FRANK O'HALLORAN is accustomed to dealing with cyclones and tropical storms, but even QBE's steely chief executive couldn't prepare for the value of his company disappearing in an instant.

O'Halloran's team got the shock of their lives yesterday afternoon when a broker mistakenly tried to sell more than 500,000 QBE shares shortly after 2pm for 2 cents apiece - quite a discount to $22.80 at which QBE had been trading seconds earlier.

Buyers swooped on the bargain stock, effectively wiping out QBE's $20 billion market value as the shares plunged to 0.1c and thereby driving the whole market down more than 80 points.

Fortunately for an embarrassed broker, and for QBE, disaster was averted when the stock exchange quickly cancelled all trades valued at less than $22.20 while the insurer was placed in a trading halt for 10 minutes.

Value hunter

The British billionaire Vincent Tchenguiz has stepped up his campaign to wind up Challenger's flagship infrastructure fund.

It appears the Iranian-born Tchenguiz is keen for the scrutiny of Challenger's wannabe-Macquarie model to be as public as possible after setting up unlockthevalue.com.au. The site highlights Tchenguiz's argument that CIF would be better off realising its value by selling assets - worth $4.05 a share on its books - and distributing proceeds to unit holders.

After already calling an extraordinary general meeting on August 28 for shareholders to vote on his proposal for the Challenger Infrastructure Fund - in which he holds 18.5 per cent - Tchenguiz faces a battle winning over CIF shareholders. For one, the largest shareholder happens to be the manager of the fund, Challenger, with a 33 per cent stake.

Maybe Tchenguiz realises that the more public his battle, the more Challenger might be embarrassed about its management of the fund, whose shares rose 4c to $2.86 yesterday.

A public airing could also increase pressure not only from some CIF unit holders but shareholders in Challenger itself, whose annual profit will be dragged down by the deflating value of the fund.

More of the same

Given the tendency of Telstra's boss, Sol Trujillo, to underpromise and later overdeliver, pundits can expect more of the same when he unveils his third full-year profit result next month.
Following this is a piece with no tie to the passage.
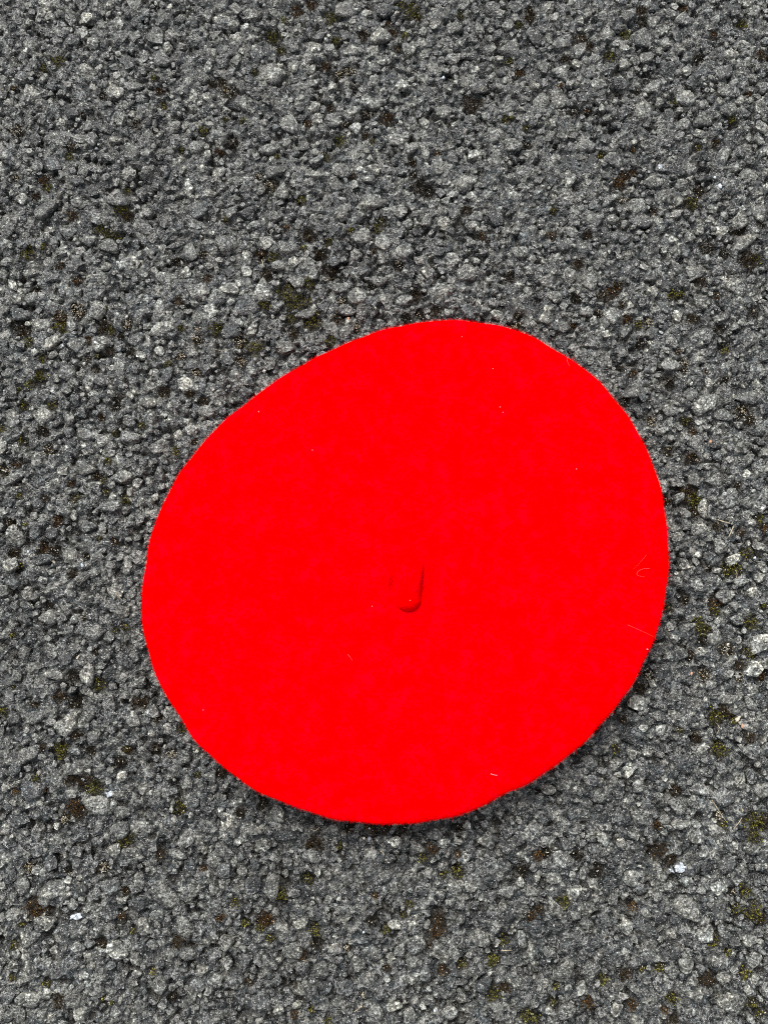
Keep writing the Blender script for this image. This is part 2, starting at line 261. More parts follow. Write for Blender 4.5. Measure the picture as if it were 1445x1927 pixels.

Analysts are picking a full-year figure of $3.78 billion, up from $3.28 billion last year.

UBS reckons Telstra could upgrade its long-term guidance for earnings in 2010.

The Swiss bank's analysts point out that the telco's current long-term forecasts will not be too challenging, given it needs only to boost revenue by 0.6 to 1.8 per cent to achieve it - not exactly a tough ask, even in a slowing economy.

Macquarie Equities believes investors will be most eager to hear about Telstra's guidance for 2009, the progress of its IT transformation and any changes to the longer-term guidance.

The broker estimates Telstra is also likely to book a $30 million provision from what it is owed by Bill Express - the bill payments and prepaid technology company which collapsed recently - and a $30 million depreciation charge on its Hong Kong mobile phone subsidiary CSL New World. These one-off items could reduce Telstra's earnings growth by 1 per cent.

Shareholders hoping for an increase in the dividend shouldn't hold their breath.

Macquarie analysts point to the global credit crunch and a $4 billion-plus outlay on building a new national broadband network - that is, should it win the Federal Government's tender - as scuttling any thoughts of a rise in the payout.

Shares in Telstra rose 3c to $4.42 yesterday.

Up for grabs

The Woolworths boss, Michael Luscombe, will be keenly awaiting a decision this morning from the New Zealand Court of Appeal that will either add oxygen to his ambitions to take over one of the country's largest retailers, The Warehouse, or cruel them.

Cashed up and keen to sink his teeth into a deal, Luscombe has been holding on to hopes the court will give him the green light.

The deal could be his first billion-dollar transaction - an important milestone to show investors his deal-making skills at a time when the Australian competition regulator is unlikely to be giving any green lights to further consolidation this side of the Tasman.

Las Vegas losers

Given Aristocrat Leisure's profit downgrade late on Tuesday, attention could now turn to the performance of Crown's investment in the Cannery Casino Group.

With three casinos in Nevada and another in Pennsylvania, Cannery has been hit by what a Macquarie gaming analyst, Steve Wheen, has described as a "staggering" fall in gaming revenues in Nevada in May.

Revenues fell 15 per cent compared with this time last year, and in one area of Las Vegas the performance was twice as bad.

The Eastside Cannery, a newly built casino due to open next month, sits in an area known as the "Boulder Strip" where revenues have fallen 30 per cent.